YOUR INSTRUCTIONS
Below is a listing; reproduce each line of it exactly.
+ + + +
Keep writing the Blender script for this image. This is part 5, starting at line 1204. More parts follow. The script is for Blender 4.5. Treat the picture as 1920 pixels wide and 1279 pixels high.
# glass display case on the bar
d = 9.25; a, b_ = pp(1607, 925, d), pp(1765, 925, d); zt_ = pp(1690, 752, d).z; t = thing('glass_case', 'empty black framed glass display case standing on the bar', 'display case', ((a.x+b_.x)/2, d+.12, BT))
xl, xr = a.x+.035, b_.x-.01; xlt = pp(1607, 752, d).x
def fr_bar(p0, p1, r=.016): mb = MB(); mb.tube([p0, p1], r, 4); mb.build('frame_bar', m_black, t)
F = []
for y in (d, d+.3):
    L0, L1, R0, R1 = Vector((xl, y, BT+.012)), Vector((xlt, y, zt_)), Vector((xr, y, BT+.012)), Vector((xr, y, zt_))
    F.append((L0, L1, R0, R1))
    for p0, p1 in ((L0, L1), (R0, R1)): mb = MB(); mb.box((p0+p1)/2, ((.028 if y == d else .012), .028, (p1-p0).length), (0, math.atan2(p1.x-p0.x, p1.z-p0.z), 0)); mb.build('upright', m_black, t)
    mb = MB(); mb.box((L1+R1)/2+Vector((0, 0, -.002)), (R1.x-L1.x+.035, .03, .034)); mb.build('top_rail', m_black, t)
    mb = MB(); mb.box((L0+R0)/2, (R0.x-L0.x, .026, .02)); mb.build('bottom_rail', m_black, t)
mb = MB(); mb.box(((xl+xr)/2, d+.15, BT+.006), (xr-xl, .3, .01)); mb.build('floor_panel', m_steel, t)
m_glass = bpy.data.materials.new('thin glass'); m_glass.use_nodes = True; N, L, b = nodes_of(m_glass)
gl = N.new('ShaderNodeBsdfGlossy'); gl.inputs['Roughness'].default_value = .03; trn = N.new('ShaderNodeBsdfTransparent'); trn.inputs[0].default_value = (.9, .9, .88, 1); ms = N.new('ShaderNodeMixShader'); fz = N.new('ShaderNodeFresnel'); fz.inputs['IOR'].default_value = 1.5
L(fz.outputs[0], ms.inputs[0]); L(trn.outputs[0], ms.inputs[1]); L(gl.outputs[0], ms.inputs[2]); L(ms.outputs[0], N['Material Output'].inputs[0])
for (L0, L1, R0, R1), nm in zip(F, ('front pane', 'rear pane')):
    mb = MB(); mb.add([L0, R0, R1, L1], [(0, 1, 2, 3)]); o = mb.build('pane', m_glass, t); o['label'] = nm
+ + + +
EXERCISE OUTPUT
Keep writing the Blender script for this image. This is part 5, starting at line 1204. More parts follow. The script is for Blender 4.5. Treat the picture as 1920 pixels wide and 1279 pixels high.
# glass display case on the bar
d = 9.25; a, b_ = pp(1607, 925, d), pp(1765, 925, d); zt_ = pp(1690, 752, d).z; t = thing('glass_case', 'empty black framed glass display case standing on the bar', 'display case', ((a.x+b_.x)/2, d+.12, BT))
xl, xr = a.x+.035, b_.x-.01; xlt = pp(1607, 752, d).x
def fr_bar(p0, p1, r=.016): mb = MB(); mb.tube([p0, p1], r, 4); mb.build('frame_bar', m_black, t)
F = []
for y in (d, d+.3):
    L0, L1, R0, R1 = Vector((xl, y, BT+.012)), Vector((xlt, y, zt_)), Vector((xr, y, BT+.012)), Vector((xr, y, zt_))
    F.append((L0, L1, R0, R1))
    for p0, p1 in ((L0, L1), (R0, R1)): mb = MB(); mb.box((p0+p1)/2, ((.028 if y == d else .012), .028, (p1-p0).length), (0, math.atan2(p1.x-p0.x, p1.z-p0.z), 0)); mb.build('upright', m_black, t)
    mb = MB(); mb.box((L1+R1)/2+Vector((0, 0, -.002)), (R1.x-L1.x+.035, .03, .034)); mb.build('top_rail', m_black, t)
    mb = MB(); mb.box((L0+R0)/2, (R0.x-L0.x, .026, .02)); mb.build('bottom_rail', m_black, t)
mb = MB(); mb.box(((xl+xr)/2, d+.15, BT+.006), (xr-xl, .3, .01)); mb.build('floor_panel', m_steel, t)
m_glass = bpy.data.materials.new('thin glass'); m_glass.use_nodes = True; N, L, b = nodes_of(m_glass)
gl = N.new('ShaderNodeBsdfGlossy'); gl.inputs['Roughness'].default_value = .03; trn = N.new('ShaderNodeBsdfTransparent'); trn.inputs[0].default_value = (.9, .9, .88, 1); ms = N.new('ShaderNodeMixShader'); fz = N.new('ShaderNodeFresnel'); fz.inputs['IOR'].default_value = 1.5
L(fz.outputs[0], ms.inputs[0]); L(trn.outputs[0], ms.inputs[1]); L(gl.outputs[0], ms.inputs[2]); L(ms.outputs[0], N['Material Output'].inputs[0])
for (L0, L1, R0, R1), nm in zip(F, ('front pane', 'rear pane')):
    mb = MB(); mb.add([L0, R0, R1, L1], [(0, 1, 2, 3)]); o = mb.build('pane', m_glass, t); o['label'] = nm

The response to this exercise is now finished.